O incêndio que atingiu o prédio do Instituto de Educação de Minas Gerais (Iemg), na manhã desta quarta-feira (22/3), é um sinal de alerta para a segurança e falta de manutenção da construção, que há anos cobra recursos para conservação do espaço, tombado pelo patrimônio histórico em 1982.
Na avaliação da arquiteta e urbanista Celina Borges Lemos, professora da Escola de Arquitetura da UFMG, o prédio clama pela preservação para que seu legado arquitetônico não se perca. "Esse acidente é um sinal de alerta, um grito de socorro, de uma edificação que merece ser assegurada. Uma estrutura com essa envergadura e essa sofisticação precisa, como qualquer outro patrimônio, de cuidado e reparo, que vai muito além da mera adaptação em situações emergenciais", afirma.
Com a mesma idade de Belo Horizonte, 125 anos, o edifício é testemunha de parte significativa da história da cidade.
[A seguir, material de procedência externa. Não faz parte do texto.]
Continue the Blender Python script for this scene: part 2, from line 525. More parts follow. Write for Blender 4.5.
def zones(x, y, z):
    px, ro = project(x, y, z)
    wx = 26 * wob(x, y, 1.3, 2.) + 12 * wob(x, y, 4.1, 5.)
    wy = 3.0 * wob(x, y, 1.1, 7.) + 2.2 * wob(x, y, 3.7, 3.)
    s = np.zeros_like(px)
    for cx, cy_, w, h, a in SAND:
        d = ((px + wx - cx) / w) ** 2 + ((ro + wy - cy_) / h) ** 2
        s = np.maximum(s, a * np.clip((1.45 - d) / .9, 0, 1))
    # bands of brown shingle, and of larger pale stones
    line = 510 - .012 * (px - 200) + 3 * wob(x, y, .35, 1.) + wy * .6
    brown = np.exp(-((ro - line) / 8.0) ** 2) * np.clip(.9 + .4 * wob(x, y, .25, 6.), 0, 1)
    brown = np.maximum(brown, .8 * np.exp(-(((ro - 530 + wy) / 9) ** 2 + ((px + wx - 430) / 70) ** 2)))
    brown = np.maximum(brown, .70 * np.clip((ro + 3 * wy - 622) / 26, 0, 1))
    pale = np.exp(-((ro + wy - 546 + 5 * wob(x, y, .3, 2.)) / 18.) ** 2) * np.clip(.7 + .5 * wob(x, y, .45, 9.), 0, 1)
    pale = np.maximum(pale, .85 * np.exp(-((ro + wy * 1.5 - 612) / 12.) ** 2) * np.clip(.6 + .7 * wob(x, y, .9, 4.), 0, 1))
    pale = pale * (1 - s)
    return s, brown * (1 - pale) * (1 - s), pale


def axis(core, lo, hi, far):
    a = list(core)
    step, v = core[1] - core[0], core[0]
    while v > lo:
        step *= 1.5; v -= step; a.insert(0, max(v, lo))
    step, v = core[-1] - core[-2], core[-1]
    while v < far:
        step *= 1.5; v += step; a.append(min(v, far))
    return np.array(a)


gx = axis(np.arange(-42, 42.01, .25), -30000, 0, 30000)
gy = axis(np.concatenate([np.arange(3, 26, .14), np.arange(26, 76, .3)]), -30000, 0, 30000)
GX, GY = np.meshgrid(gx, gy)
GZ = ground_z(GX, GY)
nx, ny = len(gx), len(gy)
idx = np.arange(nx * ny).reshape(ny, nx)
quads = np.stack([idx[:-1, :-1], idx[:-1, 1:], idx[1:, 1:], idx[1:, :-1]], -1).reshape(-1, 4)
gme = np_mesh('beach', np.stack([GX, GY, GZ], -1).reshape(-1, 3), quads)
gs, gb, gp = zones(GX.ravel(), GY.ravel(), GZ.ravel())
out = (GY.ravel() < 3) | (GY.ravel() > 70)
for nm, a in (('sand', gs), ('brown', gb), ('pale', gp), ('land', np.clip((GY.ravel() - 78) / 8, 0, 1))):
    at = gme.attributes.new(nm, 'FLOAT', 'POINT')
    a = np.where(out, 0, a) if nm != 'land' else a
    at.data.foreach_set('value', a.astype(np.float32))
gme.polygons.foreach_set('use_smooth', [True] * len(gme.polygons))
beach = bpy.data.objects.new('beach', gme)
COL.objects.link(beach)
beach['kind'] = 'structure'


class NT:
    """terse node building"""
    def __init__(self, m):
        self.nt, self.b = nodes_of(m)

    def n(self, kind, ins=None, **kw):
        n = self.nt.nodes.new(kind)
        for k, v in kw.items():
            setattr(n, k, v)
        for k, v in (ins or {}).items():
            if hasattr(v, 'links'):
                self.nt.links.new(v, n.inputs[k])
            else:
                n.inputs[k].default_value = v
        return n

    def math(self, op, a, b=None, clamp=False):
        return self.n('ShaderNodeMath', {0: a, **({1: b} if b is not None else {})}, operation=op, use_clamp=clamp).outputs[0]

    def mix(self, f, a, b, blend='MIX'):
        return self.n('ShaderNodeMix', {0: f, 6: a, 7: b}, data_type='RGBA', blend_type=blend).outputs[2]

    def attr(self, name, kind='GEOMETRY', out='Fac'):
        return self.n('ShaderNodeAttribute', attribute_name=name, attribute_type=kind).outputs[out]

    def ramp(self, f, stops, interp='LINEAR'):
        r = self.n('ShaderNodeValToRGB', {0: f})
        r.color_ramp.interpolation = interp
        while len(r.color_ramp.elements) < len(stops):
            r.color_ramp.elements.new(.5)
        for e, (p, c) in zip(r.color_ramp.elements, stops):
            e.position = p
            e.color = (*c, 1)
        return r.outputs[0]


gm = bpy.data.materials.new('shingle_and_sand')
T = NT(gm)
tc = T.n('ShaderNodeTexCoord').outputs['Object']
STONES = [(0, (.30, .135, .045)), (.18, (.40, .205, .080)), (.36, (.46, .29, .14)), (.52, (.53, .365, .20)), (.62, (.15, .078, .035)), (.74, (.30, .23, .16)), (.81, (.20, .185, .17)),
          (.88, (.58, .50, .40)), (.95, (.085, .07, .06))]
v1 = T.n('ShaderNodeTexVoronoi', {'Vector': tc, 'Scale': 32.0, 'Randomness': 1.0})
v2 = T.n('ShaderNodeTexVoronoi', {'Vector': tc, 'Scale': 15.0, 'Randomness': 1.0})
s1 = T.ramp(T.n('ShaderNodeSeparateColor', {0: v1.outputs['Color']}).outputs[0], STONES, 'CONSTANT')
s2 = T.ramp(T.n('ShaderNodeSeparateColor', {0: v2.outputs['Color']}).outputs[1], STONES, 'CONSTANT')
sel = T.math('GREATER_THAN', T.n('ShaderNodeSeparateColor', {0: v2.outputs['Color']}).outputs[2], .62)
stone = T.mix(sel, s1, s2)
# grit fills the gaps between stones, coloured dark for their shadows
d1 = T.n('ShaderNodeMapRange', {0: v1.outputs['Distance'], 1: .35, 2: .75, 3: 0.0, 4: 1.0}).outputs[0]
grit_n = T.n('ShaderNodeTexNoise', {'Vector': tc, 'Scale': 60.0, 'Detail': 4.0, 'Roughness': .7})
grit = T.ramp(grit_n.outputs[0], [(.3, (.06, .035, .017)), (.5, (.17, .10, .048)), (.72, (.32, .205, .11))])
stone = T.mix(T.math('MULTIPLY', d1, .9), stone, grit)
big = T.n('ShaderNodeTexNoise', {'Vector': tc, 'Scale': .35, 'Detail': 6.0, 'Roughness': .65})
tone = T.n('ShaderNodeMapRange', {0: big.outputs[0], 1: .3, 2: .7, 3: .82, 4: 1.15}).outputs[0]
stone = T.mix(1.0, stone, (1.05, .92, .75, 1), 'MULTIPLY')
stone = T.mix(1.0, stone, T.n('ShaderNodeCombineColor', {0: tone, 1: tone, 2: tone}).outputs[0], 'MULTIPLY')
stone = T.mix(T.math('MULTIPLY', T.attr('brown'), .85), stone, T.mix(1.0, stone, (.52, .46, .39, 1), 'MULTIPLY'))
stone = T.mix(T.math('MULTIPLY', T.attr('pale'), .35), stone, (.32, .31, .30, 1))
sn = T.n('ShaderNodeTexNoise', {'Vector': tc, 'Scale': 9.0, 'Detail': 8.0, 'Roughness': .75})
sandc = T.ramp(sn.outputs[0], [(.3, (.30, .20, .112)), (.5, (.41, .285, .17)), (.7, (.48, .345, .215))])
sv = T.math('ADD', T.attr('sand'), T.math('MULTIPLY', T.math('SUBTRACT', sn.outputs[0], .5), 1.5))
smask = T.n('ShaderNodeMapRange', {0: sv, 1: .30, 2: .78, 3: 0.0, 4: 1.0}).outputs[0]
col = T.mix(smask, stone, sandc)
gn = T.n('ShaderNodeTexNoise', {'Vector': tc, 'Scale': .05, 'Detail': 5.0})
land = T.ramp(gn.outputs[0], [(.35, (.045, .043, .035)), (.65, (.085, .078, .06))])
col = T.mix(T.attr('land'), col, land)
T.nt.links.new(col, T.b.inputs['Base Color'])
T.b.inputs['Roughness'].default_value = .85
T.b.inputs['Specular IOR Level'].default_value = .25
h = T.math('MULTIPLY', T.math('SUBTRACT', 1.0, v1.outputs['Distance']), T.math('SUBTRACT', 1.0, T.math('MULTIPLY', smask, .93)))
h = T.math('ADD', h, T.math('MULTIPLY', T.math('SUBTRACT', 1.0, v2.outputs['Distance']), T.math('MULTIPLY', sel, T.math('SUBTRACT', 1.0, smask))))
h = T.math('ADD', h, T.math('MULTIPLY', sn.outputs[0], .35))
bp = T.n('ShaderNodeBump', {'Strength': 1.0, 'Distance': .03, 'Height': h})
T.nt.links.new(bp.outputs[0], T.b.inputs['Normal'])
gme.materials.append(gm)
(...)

O prédio foi construído em 1897, projetado pelo arquiteto Edgar Nascentes Coelho para abrigar o Ginásio Mineiro que se transferia de Ouro Preto para nova capital. "Em estilo eclético, ele traz elementos arquitetônicos e ornamentais da tradição neoclássica europeia", detalha Celina.
Atualmente, a escola atende cerca de 2 mil alunos do ensino fundamental, ensino médio e Educação de Jovens e Adultos (EJA). Com vocação educacional, o edifício já abrigou, em 1906, a Escola Normal de Belo Horizonte e a Escola Normal Modelo, voltada à preparação de moças da sociedade belo-horizontina para o magistério, em uma época em que reformas da educação na época demandavam uma maior formação de professores para o ensino primário.
"Seus espaços são uma referência para a cidade, ele se torna um dos edifícios mais importantes até mesmo para o estado e de uma força identitária muito grande. É um lugar de educação, do coletivo. É um lugar em que o público e o privado, muitas vezes, se sobrepõem", comenta a arquiteta e urbanista.
Entre 1906 e 1930, o prédio passou por expressivas reformas, sem descaracterizar a estrutura original. A fachada, já eclética, ganhou um novo monumento, estrutura que cobre a entrada de edifícios, palácios e templos. O pórtico foi estruturado com colunas de dupla altura. Além disso, as janelas foram sobrepostas às portas de acesso. "Permanece esse ecletismo, mas agora com ares de palácio tal qual as secretarias de BH, à época abrigadas na Praça da Liberdade", descreve a arquiteta.
Além do conjunto arquitetônico, os jardins compõem outro detalhe artístico da construção, também inspirados na tradição europeia. "Há um enobrecimento do edifício com esses jardins", pontua Celina. Em 1982, o prédio foi tombado pelo Instituto Estadual do Patrimônio Histórico e Artístico de Minas Gerais (Iepha-MG), com inscrição nos livros tombo de belas artes e tombo histórico.
Problemas estruturais
Apesar do passado histórico, o instituto sofre com a destruição do tempo e diversos problemas estruturais, como paredes descascando, janelas danificadas e pisos soltos. Em 2019, um projeto de restauração, orçado em R$ 25 milhões, deveria ter garantido uma série de melhorias na estrutura. A verba recebida, porém, não chegou a 10% do total necessário para a manutenção.
Para driblar os desafios do alto custo de conservação do espaço, a professora da UFMG sugere parcerias com instituições privadas e faculdades de arquitetura. "São alguns caminhos que temos visto sucesso em várias regiões do Brasil. A parceria com faculdades, por exemplo, pode contribuir com um estudo mais aprofundado de todas as carências do edifício, e estratégias para a recuperação e requalificação da estrutura", propõe.
Na avaliação de Celina, os moradores de BH também precisam ser incluídos no debate. "Criar essa sequência de investimentos a partir da própria identificação do belo-horizontino com o espaço, que é seu patrimônio e guarda muito da memória da cidade", afirma.